Scripted drama does not clip nearly as well; its pleasures are cumulative and contextual. Reality’s pleasures are instantaneous. In an ecosystem where discovery happens on social feeds, that is a decisive advantage, and it is why streaming platforms have moved so aggressively into original non-fiction.
Why streamers joined the rush
The economics explain broadcasters, but streaming platforms operate on different logic — subscriptions rather than advertising — so their enthusiasm for non-fiction requires a separate explanation. It comes down to three things.
First, retention. Long-running reality seasons give subscribers a recurring reason to return, week after week, which is precisely the behaviour a subscription business needs. Second, discovery. Reality clips travel on social platforms in a way scripted drama cannot, functioning as continuous free marketing that pulls new viewers toward a paid product. Third, local specificity. Global streamers competing in India need programming that feels unmistakably Indian, and non-fiction formats rooted in language, region and local celebrity deliver exactly that at a fraction of the cost of prestige drama.
Put together, reality TV solves several of streaming’s hardest problems at once — which is why platforms have moved into the genre with such speed.
The hidden cost
The bill comes due elsewhere. When a genre proves it can dominate ratings cheaply, the incentive to fund riskier, costlier scripted work weakens. Every slot filled by a low-cost reality format is a slot not filled by a drama that might have failed — or might have been remarkable. The opportunity cost is invisible on any balance sheet, which is exactly why it tends to be ignored.
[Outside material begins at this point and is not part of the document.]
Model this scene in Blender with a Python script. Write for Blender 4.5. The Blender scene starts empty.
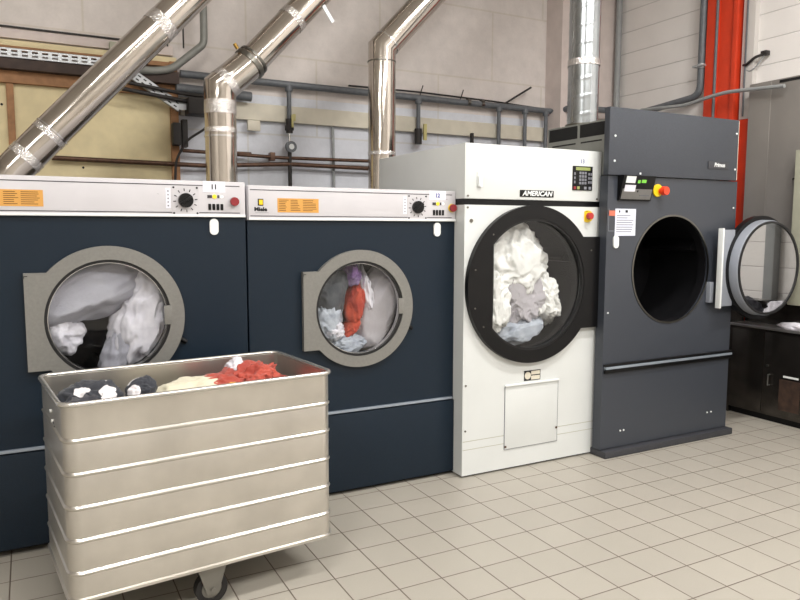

There is a human cost too, borne by contestants inside formats engineered around confinement, conflict and humiliation, and it is not one the economics captures.
The takeaway
Reality television dominates Indian screens because it is cheap to make, prolific in output, rich in advertising value, staffed by participants who pay themselves in exposure, and natively optimised for the internet. That is not a trend. That is a business model, and a very good one. Which is why, whatever else changes, the off-season is not coming back.